Non-thermal plasma (NTP) discharges in exhaust gas have been studied as a potential method to reduce NOx and PM emissions in diesel exhaust, NOx and cold start hydrocarbons in lean gasoline exhaust, as well as methane and NOx emissions from LNG marine engines. Vehicle exhaust gases, both diesel and gasoline, undergo chemical changes when exposed to plasma. Logically, oxidation processes dominate in the presence of oxygen. These reactions include oxidation of hydrocarbons, carbon monoxide, and, to a degree, diesel particulate matter. Nitric oxide (NO) can be oxidized by plasma to NO₂.

The oxidation properties of plasma have been utilized in the treatment of flue gases from power plants [118]. In power plant flue gas treatment, the purpose of the plasma is to oxidize NO to NO₂ and subsequently to nitric acid. The desired products, in the form of ammonium salts, are then obtained by reacting the formed acid with ammonia. Industrial plasma systems have also been demonstrated for VOC removal.

Obviously, this method of NOx removal is not applicable for trucks or cars. The objective in the plasma treatment of exhaust gases from internal combustion engines is the reduction, as opposed to oxidation, of NOx. Contrary to some earlier literature reports, plasma alone is not a viable NOx control method due to its oxidizing character. However, combinations of plasma with catalysts, referred to as “plasma-assisted catalysts” or simply “plasma catalysts”, have been suggested for NOx reduction. Plasma catalysts were demonstrated to have efficiencies comparable to those of active HC-SCR systems, removing about 50% of NOx at a fuel economy penalty of less than 5% [415]. Unfortunately, this level of performance was not sufficient to meet the regulatory NOx reduction targets that became effective in the United States and the EU around 2005-2010.

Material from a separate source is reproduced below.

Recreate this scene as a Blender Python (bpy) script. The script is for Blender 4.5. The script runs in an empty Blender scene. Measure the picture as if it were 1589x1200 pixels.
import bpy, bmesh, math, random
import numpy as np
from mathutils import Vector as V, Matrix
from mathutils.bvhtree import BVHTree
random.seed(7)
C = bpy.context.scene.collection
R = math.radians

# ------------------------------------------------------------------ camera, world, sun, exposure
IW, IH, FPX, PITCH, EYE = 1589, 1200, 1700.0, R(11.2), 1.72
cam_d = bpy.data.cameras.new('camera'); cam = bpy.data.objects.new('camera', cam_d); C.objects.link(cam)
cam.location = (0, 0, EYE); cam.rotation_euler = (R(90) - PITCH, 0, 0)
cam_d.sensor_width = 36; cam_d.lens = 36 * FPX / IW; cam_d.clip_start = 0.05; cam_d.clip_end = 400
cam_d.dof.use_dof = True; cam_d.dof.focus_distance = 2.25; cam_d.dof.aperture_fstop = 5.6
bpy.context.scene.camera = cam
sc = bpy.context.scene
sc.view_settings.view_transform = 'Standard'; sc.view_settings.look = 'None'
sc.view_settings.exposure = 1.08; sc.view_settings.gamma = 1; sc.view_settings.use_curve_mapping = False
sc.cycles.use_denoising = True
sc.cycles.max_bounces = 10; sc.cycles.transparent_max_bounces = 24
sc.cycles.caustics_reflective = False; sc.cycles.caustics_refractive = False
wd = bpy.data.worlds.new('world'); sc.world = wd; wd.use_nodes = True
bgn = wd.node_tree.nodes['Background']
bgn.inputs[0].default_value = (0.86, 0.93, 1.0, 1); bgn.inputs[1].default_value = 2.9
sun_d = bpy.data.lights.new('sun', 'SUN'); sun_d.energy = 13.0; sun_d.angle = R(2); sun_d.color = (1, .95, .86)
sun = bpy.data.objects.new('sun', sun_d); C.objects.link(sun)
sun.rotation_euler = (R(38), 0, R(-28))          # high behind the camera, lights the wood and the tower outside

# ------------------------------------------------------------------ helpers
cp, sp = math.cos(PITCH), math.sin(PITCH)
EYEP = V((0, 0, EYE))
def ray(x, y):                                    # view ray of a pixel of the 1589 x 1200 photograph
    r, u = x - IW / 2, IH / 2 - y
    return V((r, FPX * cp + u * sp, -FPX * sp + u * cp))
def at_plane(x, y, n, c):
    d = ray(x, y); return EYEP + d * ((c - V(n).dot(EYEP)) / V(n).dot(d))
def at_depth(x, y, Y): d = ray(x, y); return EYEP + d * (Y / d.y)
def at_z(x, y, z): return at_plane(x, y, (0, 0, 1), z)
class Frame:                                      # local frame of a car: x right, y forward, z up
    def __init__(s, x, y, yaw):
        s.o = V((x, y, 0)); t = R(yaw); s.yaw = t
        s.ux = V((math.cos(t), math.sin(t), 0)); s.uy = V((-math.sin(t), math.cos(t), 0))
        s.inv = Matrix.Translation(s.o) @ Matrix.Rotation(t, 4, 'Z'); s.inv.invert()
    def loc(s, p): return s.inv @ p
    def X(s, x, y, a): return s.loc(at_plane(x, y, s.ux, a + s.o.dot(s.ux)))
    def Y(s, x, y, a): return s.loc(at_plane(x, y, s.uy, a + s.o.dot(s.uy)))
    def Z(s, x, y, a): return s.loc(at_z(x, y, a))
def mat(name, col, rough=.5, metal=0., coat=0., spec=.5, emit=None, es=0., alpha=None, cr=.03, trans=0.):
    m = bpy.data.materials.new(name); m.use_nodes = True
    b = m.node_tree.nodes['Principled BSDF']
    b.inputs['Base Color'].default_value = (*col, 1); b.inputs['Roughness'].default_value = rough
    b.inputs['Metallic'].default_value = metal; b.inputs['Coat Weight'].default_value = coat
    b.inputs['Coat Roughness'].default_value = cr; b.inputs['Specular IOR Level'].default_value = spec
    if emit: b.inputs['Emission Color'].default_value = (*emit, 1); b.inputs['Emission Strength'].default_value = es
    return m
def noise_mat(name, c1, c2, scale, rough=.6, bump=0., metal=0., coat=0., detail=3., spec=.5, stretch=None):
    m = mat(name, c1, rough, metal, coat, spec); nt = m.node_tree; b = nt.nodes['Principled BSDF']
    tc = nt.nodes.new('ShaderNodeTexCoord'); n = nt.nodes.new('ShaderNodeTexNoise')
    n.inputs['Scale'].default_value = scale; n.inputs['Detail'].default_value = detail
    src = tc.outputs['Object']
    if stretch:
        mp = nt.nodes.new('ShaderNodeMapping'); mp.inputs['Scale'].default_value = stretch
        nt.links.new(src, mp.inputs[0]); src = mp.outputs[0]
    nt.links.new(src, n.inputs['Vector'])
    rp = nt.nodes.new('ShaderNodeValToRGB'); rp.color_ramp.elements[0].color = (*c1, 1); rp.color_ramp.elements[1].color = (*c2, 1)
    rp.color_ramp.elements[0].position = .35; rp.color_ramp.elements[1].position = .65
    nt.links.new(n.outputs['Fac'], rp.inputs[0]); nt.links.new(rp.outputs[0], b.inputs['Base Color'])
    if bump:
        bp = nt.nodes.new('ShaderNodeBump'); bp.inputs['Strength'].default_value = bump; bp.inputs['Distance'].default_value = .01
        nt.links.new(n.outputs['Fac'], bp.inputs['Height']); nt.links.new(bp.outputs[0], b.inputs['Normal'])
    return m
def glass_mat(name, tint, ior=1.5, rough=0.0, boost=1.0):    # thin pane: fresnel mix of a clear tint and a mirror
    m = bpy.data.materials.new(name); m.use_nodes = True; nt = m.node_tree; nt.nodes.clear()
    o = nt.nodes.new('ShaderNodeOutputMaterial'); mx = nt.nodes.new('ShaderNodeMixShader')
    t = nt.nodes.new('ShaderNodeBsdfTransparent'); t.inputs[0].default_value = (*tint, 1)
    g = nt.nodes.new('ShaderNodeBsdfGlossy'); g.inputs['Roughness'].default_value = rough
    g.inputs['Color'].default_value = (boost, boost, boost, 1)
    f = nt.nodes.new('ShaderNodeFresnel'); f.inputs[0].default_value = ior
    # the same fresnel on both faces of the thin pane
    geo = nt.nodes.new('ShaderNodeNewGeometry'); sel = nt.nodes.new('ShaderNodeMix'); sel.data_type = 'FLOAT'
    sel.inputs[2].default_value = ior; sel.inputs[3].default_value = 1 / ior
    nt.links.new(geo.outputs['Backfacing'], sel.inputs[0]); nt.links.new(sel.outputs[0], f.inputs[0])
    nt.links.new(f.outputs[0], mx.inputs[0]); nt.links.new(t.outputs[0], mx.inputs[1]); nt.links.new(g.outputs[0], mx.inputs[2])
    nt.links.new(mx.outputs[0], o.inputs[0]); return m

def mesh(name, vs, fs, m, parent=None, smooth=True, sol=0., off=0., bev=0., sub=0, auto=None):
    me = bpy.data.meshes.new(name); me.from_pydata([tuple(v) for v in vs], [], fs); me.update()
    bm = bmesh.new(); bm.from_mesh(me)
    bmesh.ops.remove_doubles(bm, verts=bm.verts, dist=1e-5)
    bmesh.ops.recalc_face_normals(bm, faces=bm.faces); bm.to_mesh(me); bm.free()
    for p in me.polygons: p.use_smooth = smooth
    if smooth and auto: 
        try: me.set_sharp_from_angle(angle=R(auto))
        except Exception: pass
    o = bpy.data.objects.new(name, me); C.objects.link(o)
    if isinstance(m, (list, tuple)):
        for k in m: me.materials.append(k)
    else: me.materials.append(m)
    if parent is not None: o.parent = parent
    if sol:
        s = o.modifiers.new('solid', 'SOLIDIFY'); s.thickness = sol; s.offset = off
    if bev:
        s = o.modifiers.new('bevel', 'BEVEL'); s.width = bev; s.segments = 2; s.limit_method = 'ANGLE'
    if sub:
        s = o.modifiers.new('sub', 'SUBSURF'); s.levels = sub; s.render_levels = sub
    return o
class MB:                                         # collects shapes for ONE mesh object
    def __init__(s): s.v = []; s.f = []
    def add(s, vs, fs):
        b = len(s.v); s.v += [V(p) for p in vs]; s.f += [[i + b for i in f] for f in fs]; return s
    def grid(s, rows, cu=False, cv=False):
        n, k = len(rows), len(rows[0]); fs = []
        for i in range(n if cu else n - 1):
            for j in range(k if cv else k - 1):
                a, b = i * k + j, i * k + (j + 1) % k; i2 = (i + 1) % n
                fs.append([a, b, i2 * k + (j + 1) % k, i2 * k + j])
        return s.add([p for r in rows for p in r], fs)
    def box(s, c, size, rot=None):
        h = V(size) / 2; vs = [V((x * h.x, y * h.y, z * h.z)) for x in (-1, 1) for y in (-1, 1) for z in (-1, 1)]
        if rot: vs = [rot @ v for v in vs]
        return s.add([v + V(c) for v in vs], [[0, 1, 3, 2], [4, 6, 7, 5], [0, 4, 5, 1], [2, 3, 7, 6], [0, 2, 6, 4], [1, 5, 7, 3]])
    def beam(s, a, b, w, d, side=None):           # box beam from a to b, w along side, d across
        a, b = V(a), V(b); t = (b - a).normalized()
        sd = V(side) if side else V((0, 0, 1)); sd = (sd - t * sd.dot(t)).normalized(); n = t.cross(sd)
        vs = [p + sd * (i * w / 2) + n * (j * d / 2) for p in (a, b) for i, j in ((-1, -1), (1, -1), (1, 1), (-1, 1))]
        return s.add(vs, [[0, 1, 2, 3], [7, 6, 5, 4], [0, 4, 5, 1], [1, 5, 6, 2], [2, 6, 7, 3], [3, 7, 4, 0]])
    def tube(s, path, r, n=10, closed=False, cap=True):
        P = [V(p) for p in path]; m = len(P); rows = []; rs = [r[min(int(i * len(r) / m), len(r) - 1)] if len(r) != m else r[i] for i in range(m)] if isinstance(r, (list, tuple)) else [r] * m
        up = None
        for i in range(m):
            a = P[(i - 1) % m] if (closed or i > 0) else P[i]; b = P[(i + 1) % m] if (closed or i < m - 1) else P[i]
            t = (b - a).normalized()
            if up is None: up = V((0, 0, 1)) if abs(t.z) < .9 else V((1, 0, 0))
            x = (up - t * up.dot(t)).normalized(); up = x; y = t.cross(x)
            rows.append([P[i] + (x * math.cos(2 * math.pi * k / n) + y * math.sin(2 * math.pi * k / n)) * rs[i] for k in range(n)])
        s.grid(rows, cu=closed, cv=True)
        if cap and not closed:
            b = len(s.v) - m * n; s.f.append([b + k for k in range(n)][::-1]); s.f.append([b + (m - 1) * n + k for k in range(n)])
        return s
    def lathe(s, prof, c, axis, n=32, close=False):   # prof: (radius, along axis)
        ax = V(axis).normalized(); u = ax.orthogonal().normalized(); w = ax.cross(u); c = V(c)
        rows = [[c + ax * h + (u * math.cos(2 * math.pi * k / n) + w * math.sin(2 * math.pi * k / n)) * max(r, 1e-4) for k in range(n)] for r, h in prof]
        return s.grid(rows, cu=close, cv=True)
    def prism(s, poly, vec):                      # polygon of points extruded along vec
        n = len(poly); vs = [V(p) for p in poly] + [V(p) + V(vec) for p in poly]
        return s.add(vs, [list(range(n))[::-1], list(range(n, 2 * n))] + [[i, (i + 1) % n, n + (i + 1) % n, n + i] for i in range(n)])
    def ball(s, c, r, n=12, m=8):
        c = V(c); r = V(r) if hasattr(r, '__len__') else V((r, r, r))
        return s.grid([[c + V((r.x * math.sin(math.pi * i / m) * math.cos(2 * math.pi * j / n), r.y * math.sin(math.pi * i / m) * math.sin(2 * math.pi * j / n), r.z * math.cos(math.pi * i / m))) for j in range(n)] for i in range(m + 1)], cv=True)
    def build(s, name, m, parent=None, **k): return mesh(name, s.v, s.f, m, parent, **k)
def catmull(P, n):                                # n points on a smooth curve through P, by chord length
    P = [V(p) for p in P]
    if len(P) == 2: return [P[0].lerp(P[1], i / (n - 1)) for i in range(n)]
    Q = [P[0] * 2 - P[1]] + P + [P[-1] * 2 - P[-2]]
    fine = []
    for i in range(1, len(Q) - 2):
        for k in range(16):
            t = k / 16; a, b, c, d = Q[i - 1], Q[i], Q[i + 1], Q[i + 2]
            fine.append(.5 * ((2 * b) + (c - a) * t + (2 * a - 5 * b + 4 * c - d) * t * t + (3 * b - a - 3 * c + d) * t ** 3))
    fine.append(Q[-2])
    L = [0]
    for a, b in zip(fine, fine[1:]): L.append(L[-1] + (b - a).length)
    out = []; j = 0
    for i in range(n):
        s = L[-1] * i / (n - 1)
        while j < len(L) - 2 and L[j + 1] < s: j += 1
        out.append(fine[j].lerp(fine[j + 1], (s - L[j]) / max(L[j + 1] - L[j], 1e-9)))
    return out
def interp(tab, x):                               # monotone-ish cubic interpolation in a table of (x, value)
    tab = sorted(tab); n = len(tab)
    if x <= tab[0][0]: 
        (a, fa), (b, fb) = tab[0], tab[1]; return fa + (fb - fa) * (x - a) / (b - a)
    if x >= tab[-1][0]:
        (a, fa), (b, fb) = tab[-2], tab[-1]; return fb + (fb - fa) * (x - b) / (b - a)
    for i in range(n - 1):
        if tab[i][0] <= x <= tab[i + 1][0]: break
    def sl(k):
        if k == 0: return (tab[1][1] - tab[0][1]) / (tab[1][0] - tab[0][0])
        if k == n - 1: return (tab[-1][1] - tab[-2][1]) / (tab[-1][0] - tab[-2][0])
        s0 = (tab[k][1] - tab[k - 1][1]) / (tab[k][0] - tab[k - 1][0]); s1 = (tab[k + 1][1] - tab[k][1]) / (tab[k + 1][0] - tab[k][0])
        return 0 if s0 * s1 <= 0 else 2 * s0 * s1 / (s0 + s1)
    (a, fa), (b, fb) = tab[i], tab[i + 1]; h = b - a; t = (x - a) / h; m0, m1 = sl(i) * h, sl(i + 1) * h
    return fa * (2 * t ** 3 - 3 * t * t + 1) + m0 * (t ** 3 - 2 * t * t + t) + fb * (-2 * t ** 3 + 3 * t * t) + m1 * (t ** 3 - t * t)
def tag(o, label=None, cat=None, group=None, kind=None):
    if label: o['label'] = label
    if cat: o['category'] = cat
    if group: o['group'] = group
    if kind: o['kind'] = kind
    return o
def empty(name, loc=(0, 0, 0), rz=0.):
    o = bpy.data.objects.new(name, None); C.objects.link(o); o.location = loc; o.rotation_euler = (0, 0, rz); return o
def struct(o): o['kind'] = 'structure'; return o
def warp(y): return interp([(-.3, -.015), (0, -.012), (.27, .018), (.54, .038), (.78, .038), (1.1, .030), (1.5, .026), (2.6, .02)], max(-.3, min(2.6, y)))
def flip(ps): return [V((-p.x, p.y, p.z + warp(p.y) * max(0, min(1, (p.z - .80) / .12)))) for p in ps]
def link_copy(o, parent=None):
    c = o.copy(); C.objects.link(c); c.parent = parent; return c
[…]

Plasma systems have also been studied for the reduction of diesel particulate matter by low temperature oxidation. It was attempted without success to combine the NOx and PM control functions by plasma in one device—an NTP reactor for the simultaneous control of NOx and PM. More recent research has focused on the use of plasma-catalytic reactors for the reduction of methane and NOx emissions from natural gas (LNG) marine engines [6600][6601].

In spite of the large body of research conducted in the late 1990s and early 2000s, plasma-based technologies could not be developed to meet the regulatory emission reduction targets and have not been commercialized for internal combustion engines. However, there is some continued interest in this technology. In the future, plasma could become a viable choice for exhaust emission abatement systems for some niche applications.